柳家小三治もお父さんが厳格な小学校の校長で、小三治は5人の子供の中で唯一の男の子、100点満点で95点取っても叱られたらしい。その反発で勉強嫌いになりドロップアウトし落語家になったといわれる。カンニングは厳格な父親に認知されたい気持ち、それに恐怖と反発が混ざったからやったのだろう。
不正を見破る電撃的ショック療法のあとは、フォローがいる。塾は北町奉行所や東京地検ではない。教育機関だ。フォローがなければ、不正はさらに巧妙になり、マフィアのように地下化する。
悪事が見つかった子に対しては、結果で評価しない、経過をほめる。不自然にマルが揃ったイミテーションの提出物より、間違いだらけで赤の書き込みが多いノートを評価する。間違いは宝だと美意識を変える。提出物は全部間違ってもいいからガチンコでやれと、思考の転換を促す。無骨でも不正をせずにまっすぐ取り組んでいたら、芝居かかったくらい称賛する。結果より経過が大事だと「洗脳」するのだ。
子供の側にしても、以前のような身の丈に合わない理想に届かないと評価されない飢餓感とは決別でき、少しの努力で評価されるのだから気を良くする。表情が明るくなる。地道な経過の積み重ねで、大きな結果を手に入れる道筋が立てられるのだ。
さらに言うと、不正をする子は潜在的にプライドが高い。現在に自分に満足しないから、理想の自分を追い求める。プライドがなければ不正はしない。提出物なんて空白のまま出す。
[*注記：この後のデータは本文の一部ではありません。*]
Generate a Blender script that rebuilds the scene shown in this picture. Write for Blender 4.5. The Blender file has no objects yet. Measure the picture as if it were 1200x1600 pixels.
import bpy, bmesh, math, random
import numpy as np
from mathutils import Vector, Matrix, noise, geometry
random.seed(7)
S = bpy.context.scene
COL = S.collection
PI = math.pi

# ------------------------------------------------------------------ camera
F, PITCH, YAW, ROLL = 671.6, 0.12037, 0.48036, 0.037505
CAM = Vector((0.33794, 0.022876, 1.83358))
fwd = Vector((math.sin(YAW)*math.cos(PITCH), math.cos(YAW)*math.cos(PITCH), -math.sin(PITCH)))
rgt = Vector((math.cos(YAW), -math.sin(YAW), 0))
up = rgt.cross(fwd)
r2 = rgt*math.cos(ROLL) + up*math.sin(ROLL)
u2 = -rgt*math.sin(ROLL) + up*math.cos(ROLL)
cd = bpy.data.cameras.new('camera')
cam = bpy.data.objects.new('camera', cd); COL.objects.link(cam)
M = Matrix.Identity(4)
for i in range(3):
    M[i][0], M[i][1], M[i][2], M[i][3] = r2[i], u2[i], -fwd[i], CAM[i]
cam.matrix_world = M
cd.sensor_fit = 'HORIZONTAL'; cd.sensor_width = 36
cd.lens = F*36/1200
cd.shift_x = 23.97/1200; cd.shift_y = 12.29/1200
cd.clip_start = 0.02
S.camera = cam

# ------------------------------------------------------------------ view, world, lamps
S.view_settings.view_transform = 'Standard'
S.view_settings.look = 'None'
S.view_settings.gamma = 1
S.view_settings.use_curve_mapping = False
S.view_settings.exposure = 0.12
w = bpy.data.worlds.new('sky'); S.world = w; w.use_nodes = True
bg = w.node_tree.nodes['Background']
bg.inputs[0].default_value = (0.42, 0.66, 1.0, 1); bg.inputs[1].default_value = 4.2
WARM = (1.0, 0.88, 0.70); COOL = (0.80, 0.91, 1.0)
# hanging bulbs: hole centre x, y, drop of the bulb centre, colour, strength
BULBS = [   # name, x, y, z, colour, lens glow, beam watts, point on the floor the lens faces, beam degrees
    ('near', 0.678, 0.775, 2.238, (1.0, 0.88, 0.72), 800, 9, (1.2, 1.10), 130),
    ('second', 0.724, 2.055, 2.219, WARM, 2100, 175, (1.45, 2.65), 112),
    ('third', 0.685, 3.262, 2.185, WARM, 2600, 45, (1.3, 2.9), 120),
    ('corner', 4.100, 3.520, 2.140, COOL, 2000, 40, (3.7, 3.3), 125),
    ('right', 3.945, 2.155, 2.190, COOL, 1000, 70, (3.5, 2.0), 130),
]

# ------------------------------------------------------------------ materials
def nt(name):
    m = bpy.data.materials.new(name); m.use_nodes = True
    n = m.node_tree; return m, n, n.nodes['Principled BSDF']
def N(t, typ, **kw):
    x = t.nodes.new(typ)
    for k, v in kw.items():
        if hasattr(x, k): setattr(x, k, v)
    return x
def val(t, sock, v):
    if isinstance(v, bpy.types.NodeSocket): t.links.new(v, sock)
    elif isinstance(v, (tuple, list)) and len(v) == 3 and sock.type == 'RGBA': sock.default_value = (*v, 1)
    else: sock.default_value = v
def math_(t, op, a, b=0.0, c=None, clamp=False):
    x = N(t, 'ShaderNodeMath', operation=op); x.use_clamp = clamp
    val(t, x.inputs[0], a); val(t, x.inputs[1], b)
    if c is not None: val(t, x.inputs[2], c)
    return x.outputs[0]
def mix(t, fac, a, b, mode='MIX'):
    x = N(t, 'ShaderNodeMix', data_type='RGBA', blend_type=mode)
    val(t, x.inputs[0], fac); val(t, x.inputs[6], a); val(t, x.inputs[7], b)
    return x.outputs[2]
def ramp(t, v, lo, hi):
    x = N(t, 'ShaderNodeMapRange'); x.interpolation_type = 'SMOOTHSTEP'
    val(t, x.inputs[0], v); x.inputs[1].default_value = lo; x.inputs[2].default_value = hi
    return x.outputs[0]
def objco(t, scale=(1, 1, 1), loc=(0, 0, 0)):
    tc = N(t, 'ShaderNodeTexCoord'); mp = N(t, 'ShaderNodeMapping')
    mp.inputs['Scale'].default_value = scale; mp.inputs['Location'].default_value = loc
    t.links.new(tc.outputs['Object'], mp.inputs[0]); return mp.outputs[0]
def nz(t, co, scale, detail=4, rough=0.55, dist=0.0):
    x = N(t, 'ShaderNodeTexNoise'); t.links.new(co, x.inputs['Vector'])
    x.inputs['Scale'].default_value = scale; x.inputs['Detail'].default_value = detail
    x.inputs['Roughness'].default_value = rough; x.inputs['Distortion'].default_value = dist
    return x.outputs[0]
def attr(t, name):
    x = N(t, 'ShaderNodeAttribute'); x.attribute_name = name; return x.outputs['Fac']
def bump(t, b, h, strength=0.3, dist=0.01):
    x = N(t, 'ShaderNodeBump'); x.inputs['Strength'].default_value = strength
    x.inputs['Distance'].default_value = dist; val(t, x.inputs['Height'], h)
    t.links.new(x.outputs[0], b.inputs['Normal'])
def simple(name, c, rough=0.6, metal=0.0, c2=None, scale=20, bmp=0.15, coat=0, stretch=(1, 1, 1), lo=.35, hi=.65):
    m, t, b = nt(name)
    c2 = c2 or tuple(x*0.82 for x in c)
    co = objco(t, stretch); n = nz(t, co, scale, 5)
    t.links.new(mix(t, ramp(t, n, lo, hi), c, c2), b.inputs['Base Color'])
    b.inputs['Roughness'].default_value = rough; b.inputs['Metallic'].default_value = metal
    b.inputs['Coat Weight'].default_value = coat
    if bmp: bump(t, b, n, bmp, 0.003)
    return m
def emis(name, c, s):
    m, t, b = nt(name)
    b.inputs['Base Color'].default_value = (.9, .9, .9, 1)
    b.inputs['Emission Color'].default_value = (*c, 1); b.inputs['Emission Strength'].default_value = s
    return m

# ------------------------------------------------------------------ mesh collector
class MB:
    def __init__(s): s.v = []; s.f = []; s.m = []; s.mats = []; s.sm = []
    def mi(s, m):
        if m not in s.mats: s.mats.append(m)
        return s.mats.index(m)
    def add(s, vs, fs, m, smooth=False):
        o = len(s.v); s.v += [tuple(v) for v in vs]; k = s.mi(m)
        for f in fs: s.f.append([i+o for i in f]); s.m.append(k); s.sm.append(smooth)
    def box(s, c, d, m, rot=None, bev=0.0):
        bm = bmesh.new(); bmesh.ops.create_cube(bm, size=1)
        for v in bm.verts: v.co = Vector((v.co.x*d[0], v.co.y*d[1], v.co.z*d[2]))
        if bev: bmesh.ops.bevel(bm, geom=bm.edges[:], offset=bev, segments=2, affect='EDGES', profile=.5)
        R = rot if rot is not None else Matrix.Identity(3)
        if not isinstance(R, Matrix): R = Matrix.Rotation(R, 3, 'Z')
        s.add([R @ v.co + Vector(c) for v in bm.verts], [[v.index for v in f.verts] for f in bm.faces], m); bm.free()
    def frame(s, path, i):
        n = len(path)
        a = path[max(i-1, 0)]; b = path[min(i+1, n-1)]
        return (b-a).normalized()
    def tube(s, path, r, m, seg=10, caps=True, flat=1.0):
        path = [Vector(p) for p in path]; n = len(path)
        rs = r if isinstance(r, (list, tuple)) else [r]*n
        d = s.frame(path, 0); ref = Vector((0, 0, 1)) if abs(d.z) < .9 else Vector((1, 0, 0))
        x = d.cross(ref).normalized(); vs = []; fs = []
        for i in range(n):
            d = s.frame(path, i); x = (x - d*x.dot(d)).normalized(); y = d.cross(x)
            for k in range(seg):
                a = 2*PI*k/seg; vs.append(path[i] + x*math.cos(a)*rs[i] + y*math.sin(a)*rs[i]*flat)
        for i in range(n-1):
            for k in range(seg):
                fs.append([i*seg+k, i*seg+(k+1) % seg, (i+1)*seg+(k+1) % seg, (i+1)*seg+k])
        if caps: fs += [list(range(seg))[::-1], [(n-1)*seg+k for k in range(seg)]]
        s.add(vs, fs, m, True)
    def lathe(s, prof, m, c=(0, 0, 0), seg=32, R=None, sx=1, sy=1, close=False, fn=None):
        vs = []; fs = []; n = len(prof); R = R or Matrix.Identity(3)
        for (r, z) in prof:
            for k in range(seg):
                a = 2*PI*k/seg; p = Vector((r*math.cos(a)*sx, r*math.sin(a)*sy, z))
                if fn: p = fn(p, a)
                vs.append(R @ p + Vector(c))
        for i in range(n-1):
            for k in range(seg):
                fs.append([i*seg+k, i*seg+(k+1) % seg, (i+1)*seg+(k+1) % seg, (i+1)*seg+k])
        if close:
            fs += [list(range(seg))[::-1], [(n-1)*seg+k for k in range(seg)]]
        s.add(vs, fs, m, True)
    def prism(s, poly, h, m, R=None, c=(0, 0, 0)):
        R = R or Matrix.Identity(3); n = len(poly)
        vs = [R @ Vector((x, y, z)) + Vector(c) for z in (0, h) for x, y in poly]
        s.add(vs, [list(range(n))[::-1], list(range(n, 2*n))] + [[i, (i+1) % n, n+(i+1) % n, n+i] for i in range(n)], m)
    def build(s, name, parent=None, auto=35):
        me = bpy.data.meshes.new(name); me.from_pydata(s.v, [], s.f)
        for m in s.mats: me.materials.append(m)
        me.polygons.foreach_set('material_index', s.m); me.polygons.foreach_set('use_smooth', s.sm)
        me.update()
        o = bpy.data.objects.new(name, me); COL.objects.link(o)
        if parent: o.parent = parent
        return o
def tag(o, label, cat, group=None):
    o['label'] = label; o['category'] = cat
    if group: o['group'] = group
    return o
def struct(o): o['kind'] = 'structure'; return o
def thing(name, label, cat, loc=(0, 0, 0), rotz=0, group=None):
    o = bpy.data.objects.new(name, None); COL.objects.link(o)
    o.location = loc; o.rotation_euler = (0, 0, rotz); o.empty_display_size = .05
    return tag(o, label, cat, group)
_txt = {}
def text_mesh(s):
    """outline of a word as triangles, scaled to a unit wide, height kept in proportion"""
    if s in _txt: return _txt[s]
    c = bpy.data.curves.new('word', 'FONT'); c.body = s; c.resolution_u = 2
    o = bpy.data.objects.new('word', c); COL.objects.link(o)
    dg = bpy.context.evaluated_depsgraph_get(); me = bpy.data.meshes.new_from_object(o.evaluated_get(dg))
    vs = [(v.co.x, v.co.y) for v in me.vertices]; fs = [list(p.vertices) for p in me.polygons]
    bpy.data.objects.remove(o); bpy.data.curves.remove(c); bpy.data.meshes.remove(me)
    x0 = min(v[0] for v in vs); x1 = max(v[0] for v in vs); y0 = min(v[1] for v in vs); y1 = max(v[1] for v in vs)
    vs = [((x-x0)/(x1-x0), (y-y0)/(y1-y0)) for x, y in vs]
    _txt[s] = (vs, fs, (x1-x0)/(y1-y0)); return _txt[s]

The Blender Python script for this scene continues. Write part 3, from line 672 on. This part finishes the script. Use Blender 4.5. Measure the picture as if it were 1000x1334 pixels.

歪んだプライドを正しい向上心へと、ベクトルを変えてあげなければならない。
私も実は、小学生の時に不正を行った経験がある。
小4の時、そろばん教室での出来事だ。
初老の女性のそろばんの先生が、「1ばっかりの競争」という競技を教室の生徒にやらせた。1分間の制限時間に。そろばんで1をどんどん足していき、数を競うのだ。数は自己申告。子供の競争心を煽る競技だった。負けられなかった。
スタートの声とともに、親指で1を積み上げていく。集中力はマックスに達する。1分後「やめ」の合図があった。私が積み上げた数は375。これでは1番になれないかもしれない。そこで魔が差した。私の親指は百の位に1を加えた。475。
375を475に増やした。明らかな不正だ。
しかしその瞬間を、そろばんの先生に見られていた。
先生は一言「そんなことしちゃあだめ」。
神に誓って言うが私は過去に不正はしていない。たった一度の不正を先生に見咎められた。皆既日食のような奇跡だ。私が不正を叱った生徒の場合は証拠を積み上げ追い詰めたが、私の場合は完全に現行犯だった。犯罪なら令状なしで逮捕のケースだ。
先生はそれから私に、不正については何も言わなかった。不正する前と同じように接してくれた。この事件で、私には不正は誰かが見ているという畏怖が植え付けられた。
先生はまだご存命で、うちの近所に住んでいらっしゃるが、お会いしても顔をそむけてしまう。私が不正をした過去を知っている唯一の人、何だか私の本質を見透かされているようで怖いのだ。
私も小三治師匠と同じように、過去の不正を告白してしまった。小三治師匠を非難できない。
繰り返すが、不正は成績向上の足枷であり、また今後の人生や生活、あらゆることに波及する。
成功体験はのちの人生に影響する。中学高校で不正を大人が見過ごしていたら、不正が成功体験になり、いずれは人生に影を落とす出来事に遭遇するだろう。
逆にコツコツと努力を積み上げ結果で得た成功体験は快感だし自信がつく。
不正を見つけたら電撃的に断ち切るべきだ。